Supplied material —
----------------------------------------

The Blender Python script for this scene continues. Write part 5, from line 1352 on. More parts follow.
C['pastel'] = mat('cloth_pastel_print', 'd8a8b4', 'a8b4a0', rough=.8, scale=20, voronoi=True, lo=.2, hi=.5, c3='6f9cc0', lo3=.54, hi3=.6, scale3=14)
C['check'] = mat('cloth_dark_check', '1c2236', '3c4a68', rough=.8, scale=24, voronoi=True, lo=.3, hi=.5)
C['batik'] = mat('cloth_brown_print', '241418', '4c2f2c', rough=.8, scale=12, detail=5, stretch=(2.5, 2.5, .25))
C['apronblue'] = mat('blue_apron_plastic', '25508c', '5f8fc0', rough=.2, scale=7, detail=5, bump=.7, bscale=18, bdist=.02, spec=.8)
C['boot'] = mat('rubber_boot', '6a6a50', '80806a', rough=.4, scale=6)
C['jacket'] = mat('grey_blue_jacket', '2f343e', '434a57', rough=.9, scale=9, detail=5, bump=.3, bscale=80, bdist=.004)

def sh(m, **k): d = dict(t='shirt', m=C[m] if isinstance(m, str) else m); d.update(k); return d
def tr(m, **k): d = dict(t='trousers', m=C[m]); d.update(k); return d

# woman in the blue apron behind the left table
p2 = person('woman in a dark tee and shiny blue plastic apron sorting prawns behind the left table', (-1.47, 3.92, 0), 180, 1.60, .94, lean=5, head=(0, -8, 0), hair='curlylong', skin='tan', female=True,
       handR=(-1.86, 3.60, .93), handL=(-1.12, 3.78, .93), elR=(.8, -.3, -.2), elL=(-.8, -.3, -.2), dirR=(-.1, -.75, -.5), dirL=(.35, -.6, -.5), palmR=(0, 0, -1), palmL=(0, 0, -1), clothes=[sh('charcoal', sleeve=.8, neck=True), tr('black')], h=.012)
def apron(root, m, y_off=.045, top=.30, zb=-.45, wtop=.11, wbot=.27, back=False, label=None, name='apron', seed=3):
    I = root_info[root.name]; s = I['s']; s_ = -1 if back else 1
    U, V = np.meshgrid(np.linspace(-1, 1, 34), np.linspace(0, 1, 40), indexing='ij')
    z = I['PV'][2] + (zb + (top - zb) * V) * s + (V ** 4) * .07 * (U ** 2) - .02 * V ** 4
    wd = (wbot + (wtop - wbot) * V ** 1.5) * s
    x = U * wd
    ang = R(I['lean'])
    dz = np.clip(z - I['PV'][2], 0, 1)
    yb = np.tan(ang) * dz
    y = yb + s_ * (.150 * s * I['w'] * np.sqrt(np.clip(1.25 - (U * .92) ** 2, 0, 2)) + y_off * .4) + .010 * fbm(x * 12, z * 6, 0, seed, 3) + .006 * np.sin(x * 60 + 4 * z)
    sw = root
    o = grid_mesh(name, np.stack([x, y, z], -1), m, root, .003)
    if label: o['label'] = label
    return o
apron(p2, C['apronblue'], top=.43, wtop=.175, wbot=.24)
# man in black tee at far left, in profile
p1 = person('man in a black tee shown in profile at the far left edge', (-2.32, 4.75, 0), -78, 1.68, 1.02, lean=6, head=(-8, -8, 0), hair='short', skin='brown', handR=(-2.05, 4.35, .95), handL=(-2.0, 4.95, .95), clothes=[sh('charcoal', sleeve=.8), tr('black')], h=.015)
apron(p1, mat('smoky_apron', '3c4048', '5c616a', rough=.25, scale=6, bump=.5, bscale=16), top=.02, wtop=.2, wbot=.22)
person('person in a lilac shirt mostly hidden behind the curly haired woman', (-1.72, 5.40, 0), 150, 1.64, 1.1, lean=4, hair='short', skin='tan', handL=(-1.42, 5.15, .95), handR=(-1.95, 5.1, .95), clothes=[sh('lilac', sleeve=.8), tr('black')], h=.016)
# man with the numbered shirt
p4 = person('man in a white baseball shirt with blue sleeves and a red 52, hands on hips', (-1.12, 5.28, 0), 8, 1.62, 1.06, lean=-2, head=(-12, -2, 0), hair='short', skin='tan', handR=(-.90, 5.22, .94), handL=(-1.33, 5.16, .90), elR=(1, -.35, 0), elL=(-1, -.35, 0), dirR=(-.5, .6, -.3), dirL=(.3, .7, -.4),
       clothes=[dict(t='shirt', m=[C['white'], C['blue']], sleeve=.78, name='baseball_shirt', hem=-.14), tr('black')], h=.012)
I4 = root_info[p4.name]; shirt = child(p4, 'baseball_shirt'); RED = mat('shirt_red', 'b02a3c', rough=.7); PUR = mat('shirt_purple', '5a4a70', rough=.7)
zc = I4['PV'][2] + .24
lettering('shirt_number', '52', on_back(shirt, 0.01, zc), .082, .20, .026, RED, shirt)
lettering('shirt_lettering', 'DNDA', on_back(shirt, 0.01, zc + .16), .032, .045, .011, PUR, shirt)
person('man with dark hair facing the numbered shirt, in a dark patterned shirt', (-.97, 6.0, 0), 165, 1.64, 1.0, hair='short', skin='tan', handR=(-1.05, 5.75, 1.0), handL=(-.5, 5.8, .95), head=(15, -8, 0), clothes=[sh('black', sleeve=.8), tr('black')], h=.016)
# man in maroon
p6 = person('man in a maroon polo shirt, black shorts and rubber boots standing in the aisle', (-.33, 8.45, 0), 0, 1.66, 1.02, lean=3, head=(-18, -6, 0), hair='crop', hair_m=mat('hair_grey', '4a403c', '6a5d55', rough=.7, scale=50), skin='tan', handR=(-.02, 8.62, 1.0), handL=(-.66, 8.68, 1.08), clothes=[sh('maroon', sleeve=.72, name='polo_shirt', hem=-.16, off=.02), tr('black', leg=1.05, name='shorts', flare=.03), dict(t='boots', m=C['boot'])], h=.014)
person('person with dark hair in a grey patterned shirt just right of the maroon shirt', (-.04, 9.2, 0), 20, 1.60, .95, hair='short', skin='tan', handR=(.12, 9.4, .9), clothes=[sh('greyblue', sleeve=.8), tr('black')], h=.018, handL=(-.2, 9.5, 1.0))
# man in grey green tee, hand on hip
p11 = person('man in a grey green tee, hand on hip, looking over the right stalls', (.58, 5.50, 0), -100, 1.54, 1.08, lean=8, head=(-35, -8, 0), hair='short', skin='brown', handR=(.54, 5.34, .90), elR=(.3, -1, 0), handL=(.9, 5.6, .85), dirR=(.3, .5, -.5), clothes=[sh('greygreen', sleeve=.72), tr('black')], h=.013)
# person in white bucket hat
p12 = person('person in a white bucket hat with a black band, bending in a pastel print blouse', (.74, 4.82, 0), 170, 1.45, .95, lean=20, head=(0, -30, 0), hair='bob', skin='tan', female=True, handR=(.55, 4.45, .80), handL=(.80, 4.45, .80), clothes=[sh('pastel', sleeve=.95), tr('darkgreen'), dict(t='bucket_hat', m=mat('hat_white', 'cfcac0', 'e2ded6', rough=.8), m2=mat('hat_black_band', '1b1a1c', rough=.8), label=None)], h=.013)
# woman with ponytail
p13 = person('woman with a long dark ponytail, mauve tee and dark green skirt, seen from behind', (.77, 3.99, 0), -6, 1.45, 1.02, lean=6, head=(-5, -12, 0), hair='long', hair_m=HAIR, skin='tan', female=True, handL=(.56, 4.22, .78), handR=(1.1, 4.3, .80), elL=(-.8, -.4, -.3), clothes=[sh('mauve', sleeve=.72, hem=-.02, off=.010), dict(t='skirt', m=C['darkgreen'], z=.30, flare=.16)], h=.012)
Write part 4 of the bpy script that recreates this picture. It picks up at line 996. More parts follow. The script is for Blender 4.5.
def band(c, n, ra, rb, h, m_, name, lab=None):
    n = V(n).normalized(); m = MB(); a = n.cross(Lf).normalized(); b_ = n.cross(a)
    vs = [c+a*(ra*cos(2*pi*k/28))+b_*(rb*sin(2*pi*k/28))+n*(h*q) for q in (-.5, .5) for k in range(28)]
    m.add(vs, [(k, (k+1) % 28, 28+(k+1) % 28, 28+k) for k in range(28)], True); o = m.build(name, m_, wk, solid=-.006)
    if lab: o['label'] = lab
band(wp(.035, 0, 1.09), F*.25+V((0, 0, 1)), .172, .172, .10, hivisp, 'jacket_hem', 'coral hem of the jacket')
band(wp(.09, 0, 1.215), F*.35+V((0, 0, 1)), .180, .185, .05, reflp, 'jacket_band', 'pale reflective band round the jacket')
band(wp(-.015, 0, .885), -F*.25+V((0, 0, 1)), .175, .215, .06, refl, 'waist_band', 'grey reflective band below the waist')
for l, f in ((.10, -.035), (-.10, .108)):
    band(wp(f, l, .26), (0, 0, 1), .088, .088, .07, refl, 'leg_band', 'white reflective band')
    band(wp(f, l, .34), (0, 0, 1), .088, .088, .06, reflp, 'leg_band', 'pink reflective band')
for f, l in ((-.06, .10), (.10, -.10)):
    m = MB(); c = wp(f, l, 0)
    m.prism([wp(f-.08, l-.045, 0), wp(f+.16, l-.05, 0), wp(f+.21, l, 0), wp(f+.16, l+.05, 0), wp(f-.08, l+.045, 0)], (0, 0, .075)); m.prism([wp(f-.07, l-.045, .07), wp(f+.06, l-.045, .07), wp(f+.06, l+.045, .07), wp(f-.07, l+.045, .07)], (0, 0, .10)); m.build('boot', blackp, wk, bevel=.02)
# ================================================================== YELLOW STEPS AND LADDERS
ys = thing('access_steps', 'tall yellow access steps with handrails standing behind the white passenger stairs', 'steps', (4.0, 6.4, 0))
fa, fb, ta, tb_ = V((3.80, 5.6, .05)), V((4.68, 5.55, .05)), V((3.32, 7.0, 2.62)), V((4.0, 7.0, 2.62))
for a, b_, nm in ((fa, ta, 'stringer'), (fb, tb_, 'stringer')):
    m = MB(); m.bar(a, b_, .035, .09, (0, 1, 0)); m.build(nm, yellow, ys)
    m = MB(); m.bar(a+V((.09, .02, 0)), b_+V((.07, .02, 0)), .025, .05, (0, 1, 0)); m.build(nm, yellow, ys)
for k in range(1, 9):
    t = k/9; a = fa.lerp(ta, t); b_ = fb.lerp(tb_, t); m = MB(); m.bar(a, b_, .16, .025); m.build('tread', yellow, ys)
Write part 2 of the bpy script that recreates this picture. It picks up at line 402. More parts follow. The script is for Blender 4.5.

----------------------------------------

Brief — List all lines above in which the string "script" appears.

Exercise result —
The Blender Python script for this scene continues. Write part 5, from line 1352 on. More parts follow.
Write part 4 of the bpy script that recreates this picture. It picks up at line 996. More parts follow. The script is for Blender 4.5.
Write part 2 of the bpy script that recreates this picture. It picks up at line 402. More parts follow. The script is for Blender 4.5.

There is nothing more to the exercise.